**Exercise details:**
Transcribe the lines from the start of the data below through the line with "0.3))) * r * 0.16", word for word and nothing more.

━━━ Available data ━━━

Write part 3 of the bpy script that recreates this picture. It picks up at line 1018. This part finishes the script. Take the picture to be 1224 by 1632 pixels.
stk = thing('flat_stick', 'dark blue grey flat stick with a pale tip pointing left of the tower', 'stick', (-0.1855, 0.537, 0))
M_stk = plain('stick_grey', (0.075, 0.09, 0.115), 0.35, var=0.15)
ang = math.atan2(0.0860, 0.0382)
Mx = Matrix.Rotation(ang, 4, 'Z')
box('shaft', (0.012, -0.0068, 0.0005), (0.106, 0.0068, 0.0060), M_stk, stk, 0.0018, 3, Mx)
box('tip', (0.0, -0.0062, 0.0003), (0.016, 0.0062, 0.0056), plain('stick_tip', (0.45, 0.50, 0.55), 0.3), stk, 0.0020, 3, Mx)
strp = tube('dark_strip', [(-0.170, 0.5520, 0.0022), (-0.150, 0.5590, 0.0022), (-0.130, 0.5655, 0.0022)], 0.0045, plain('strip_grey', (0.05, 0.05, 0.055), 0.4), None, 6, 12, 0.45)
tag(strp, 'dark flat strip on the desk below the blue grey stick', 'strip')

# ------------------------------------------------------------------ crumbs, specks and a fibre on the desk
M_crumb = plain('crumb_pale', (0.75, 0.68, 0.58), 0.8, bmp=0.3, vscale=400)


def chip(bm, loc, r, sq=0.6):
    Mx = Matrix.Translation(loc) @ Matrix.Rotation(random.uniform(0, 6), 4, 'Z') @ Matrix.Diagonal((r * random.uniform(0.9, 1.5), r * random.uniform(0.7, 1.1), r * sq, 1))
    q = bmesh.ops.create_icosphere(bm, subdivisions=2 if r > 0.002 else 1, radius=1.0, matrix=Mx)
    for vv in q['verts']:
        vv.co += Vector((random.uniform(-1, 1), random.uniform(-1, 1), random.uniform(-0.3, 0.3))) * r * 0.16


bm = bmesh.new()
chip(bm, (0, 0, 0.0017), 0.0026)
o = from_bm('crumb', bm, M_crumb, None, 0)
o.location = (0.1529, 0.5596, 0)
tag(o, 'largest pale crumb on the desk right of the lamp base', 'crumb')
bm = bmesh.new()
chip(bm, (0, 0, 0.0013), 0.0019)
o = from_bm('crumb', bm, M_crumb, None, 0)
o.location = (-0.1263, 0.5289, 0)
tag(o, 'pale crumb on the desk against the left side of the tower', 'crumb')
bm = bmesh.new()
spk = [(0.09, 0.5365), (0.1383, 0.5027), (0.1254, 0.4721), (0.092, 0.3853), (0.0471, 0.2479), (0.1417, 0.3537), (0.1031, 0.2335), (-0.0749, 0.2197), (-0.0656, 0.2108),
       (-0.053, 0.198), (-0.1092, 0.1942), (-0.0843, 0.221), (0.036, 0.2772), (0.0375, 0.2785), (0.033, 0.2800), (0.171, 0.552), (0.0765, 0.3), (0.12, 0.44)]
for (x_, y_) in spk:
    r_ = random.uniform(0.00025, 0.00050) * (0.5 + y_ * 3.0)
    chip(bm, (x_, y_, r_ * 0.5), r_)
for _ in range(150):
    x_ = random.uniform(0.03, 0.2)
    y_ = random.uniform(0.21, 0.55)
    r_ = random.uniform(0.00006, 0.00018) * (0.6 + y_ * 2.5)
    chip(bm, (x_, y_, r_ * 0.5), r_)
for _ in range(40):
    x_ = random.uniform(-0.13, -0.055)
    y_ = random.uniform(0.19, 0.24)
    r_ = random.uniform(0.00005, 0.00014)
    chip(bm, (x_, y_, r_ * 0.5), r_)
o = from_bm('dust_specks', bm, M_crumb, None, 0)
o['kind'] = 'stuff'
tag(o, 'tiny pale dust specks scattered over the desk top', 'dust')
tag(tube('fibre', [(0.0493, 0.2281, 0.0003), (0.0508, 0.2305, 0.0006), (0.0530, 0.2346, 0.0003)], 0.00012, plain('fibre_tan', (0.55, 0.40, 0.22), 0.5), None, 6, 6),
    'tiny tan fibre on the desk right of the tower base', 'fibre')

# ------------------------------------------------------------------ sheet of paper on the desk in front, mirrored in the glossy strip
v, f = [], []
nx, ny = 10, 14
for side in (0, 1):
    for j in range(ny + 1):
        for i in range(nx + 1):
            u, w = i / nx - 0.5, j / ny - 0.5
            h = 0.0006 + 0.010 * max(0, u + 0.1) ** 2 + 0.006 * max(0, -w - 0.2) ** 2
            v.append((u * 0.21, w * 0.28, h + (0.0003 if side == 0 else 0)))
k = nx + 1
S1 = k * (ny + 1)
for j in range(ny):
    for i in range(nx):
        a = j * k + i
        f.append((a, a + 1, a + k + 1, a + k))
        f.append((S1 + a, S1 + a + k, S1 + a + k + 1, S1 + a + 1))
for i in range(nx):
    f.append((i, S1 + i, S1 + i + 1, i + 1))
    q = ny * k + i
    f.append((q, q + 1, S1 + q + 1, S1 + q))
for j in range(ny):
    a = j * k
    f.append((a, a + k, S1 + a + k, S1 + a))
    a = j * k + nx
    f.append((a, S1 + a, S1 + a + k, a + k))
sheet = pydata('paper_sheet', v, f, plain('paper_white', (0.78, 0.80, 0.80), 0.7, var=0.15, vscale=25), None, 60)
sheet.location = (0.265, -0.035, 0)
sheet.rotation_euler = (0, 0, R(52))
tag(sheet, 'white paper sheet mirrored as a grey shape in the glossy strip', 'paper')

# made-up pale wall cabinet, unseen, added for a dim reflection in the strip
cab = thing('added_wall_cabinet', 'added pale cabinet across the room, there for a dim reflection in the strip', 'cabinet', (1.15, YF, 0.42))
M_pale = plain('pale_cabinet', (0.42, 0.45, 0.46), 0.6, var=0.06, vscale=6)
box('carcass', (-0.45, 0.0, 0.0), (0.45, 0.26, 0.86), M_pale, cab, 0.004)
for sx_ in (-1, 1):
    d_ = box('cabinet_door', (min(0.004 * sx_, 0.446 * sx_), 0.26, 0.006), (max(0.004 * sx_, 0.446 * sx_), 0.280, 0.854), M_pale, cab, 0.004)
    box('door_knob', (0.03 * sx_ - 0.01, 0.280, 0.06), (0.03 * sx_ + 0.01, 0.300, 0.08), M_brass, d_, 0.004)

━━━

**Solution to the exercise:**
Write part 3 of the bpy script that recreates this picture. It picks up at line 1018. This part finishes the script. Take the picture to be 1224 by 1632 pixels.
stk = thing('flat_stick', 'dark blue grey flat stick with a pale tip pointing left of the tower', 'stick', (-0.1855, 0.537, 0))
M_stk = plain('stick_grey', (0.075, 0.09, 0.115), 0.35, var=0.15)
ang = math.atan2(0.0860, 0.0382)
Mx = Matrix.Rotation(ang, 4, 'Z')
box('shaft', (0.012, -0.0068, 0.0005), (0.106, 0.0068, 0.0060), M_stk, stk, 0.0018, 3, Mx)
box('tip', (0.0, -0.0062, 0.0003), (0.016, 0.0062, 0.0056), plain('stick_tip', (0.45, 0.50, 0.55), 0.3), stk, 0.0020, 3, Mx)
strp = tube('dark_strip', [(-0.170, 0.5520, 0.0022), (-0.150, 0.5590, 0.0022), (-0.130, 0.5655, 0.0022)], 0.0045, plain('strip_grey', (0.05, 0.05, 0.055), 0.4), None, 6, 12, 0.45)
tag(strp, 'dark flat strip on the desk below the blue grey stick', 'strip')

# ------------------------------------------------------------------ crumbs, specks and a fibre on the desk
M_crumb = plain('crumb_pale', (0.75, 0.68, 0.58), 0.8, bmp=0.3, vscale=400)


def chip(bm, loc, r, sq=0.6):
    Mx = Matrix.Translation(loc) @ Matrix.Rotation(random.uniform(0, 6), 4, 'Z') @ Matrix.Diagonal((r * random.uniform(0.9, 1.5), r * random.uniform(0.7, 1.1), r * sq, 1))
    q = bmesh.ops.create_icosphere(bm, subdivisions=2 if r > 0.002 else 1, radius=1.0, matrix=Mx)
    for vv in q['verts']:
        vv.co += Vector((random.uniform(-1, 1), random.uniform(-1, 1), random.uniform(-0.3, 0.3))) * r * 0.16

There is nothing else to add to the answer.